The California Community Colleges system began adopting Canvas as the common learning management platform for online courses across its 116 colleges in 2015.
In the years since, the California State University and University of California systems have also centralized their digital learning activities on the same system.
When Canvas suffered a nationwide outage last week as a result of a data breach, millions of students across the state were left without access to their assignments, grades and course materials. As college communities recover from the disruption in the last weeks before finals, the company has offered a public apology. Meanwhile, some California professors are demanding accountability, not just from the company, but also the institutions that contract with it.
Instructure took Canvas offline on Thursday after it identified “unauthorized activity” by a hacker who made changes to the pages that appeared when students and teachers logged in to the system. This activity, it said, was tied to a data breach that occurred April 29. A group called ShinyHunters claimed responsibility for the breach and warned affected schools to “negotiate a settlement” by May 12 to prevent the release of their data.
Based on its investigation so far, the company said data including names, email addresses, student ID numbers and messages were taken in the April 29 incident. There was no evidence, it said, that passwords, Social Security numbers, financial information or other highly sensitive data had been compromised. The FBI, the U.S. Cybersecurity and Infrastructure Security Agency and international law enforcement partners have been notified, per the company.
“Over the past few days, many of you dealt with real disruption,” Instructure CEO Steve Daly wrote in an update on the platform’s website. “Stress on your teams. Missed moments in the classroom. Questions you couldn’t get answered. You deserved more consistent communication from us, and we didn’t deliver it. I’m sorry for that.”
Through Thursday, campus communities were relying on their institutions for updates. Although Instructure has a status update page, the nationwide outage was not reported there until early Friday. That morning, the company said the platform was back online and safe for use. After conducting its own security assessments, the CSU and California Community Colleges systems restored access to Canvas Friday afternoon while the UC system confirmed access Monday morning.
“Last week, we made a call to get the facts right before speaking publicly,” Daly wrote. “That instinct isn’t wrong, but we got the balance wrong. We focused on fact-finding and went quiet when you needed consistent updates. You’ve been clear about that, and it’s fair feedback. We will change that moving forward.”

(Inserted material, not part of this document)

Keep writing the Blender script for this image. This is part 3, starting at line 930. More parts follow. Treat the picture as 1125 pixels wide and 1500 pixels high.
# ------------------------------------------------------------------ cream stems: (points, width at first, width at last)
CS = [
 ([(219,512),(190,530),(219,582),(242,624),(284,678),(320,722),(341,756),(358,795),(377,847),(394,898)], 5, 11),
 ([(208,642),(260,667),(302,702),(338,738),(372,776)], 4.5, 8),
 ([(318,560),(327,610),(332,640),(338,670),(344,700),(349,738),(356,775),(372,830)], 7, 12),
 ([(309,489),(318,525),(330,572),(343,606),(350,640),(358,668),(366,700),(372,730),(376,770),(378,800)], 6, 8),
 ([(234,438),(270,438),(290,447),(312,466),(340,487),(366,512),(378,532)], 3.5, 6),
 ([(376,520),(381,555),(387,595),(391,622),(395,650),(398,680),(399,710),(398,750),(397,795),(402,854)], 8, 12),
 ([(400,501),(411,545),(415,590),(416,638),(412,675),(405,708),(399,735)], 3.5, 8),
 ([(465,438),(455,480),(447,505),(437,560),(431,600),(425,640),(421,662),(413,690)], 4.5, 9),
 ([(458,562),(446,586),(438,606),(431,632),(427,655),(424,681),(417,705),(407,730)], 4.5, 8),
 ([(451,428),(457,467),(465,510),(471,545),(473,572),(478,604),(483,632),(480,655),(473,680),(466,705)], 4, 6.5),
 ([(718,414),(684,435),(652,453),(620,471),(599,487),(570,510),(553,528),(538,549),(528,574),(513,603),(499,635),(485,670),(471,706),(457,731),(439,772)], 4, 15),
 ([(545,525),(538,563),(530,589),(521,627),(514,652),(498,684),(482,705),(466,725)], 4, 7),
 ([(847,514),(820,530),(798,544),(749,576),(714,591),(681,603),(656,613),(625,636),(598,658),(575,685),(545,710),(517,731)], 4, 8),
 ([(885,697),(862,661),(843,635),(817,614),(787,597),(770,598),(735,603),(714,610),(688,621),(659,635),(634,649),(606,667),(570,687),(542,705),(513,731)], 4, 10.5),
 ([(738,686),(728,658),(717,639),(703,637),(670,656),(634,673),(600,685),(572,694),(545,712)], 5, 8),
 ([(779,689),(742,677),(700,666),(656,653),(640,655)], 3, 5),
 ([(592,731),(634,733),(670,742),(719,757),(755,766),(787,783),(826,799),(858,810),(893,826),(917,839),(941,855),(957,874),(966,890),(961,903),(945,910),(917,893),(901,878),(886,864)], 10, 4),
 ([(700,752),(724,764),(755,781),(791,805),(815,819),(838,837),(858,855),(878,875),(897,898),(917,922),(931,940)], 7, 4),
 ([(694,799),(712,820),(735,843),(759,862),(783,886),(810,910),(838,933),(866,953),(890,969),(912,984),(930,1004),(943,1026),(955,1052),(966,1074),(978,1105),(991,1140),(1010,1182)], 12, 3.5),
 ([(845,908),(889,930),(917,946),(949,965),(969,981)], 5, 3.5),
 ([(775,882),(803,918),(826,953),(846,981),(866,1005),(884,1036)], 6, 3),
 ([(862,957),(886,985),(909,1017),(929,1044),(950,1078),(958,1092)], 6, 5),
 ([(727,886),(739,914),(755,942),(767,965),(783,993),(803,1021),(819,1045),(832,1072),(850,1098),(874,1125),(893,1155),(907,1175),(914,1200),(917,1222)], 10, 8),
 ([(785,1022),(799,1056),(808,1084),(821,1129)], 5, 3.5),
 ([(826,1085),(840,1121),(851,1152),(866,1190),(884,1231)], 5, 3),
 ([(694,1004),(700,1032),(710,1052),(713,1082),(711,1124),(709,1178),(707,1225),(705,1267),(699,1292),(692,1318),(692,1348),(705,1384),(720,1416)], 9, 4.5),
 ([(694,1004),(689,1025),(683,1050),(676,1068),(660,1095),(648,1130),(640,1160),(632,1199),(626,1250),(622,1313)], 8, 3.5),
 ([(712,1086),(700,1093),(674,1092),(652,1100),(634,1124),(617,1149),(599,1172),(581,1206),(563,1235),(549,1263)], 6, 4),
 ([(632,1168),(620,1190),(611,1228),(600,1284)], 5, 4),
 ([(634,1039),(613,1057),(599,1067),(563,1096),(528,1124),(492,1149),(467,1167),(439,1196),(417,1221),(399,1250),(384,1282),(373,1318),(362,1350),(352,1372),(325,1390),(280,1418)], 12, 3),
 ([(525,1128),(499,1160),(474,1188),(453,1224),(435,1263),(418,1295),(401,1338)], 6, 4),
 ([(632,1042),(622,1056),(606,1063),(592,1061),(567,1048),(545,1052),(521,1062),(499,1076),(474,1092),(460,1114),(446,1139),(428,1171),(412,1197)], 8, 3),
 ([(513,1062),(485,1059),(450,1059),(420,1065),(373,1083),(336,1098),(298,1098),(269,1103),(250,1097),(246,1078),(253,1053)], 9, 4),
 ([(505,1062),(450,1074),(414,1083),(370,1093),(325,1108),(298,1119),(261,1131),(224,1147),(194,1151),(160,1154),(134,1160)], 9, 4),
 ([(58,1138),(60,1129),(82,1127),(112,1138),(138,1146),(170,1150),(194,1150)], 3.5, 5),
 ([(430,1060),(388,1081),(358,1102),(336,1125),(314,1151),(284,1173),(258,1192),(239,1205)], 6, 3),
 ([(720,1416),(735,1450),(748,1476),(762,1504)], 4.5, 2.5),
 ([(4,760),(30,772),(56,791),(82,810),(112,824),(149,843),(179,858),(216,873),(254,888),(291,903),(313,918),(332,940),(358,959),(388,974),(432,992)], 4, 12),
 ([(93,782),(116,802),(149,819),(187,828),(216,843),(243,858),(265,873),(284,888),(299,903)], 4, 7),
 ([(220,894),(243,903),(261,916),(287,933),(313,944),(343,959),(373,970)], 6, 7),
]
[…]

In addition to regularly updating its status page, the company promised to soon share a summary of the forensic analysis of the incident and inform customers of the specific data involved after the completion of a comprehensive study.
While the company — which was acquired by private equity firm KKR for $4.8 billion in 2024 — cleans up the mess on its end, schools are dealing with the aftermath on campus.
Sacramento-area institutions navigate outage effects
At the four community colleges in the Los Rios district, the administration asked the faculty to be flexible with students on tests, assignments and deadlines affected by the outage. Staff was also asked to download critical information from Canvas so they have it readily available in case a similar situation recurs, spokesperson Gabe Ross said.
At Sacramento State, faculty were told not to allow the outage to impact student grades, Provost Erika Cameron said. The campus is also adding a page on its website with information on what to do in the event of a Canvas outage. Graduations, she said, would not be affected.
In an email to union members, California Faculty Association President Margarita Berta-Ávila said it was unclear how the outage would affect professors’ ability to close out grades and other work on time, especially with the last day of lecturer contracts approaching. CFA represents 29,000 professors, librarians and counselors who work in the CSU system.
Berta-Ávila said the association was demanding a meeting with the administration to get more information and find solutions.
“It is deeply concerning that a learning management system the CSU pays millions for and requires faculty to use failed so completely,” Berta-Ávila wrote. “This for-profit company and CSU management must come up with solutions to protect student and faculty data, and CFA members will hold them accountable.”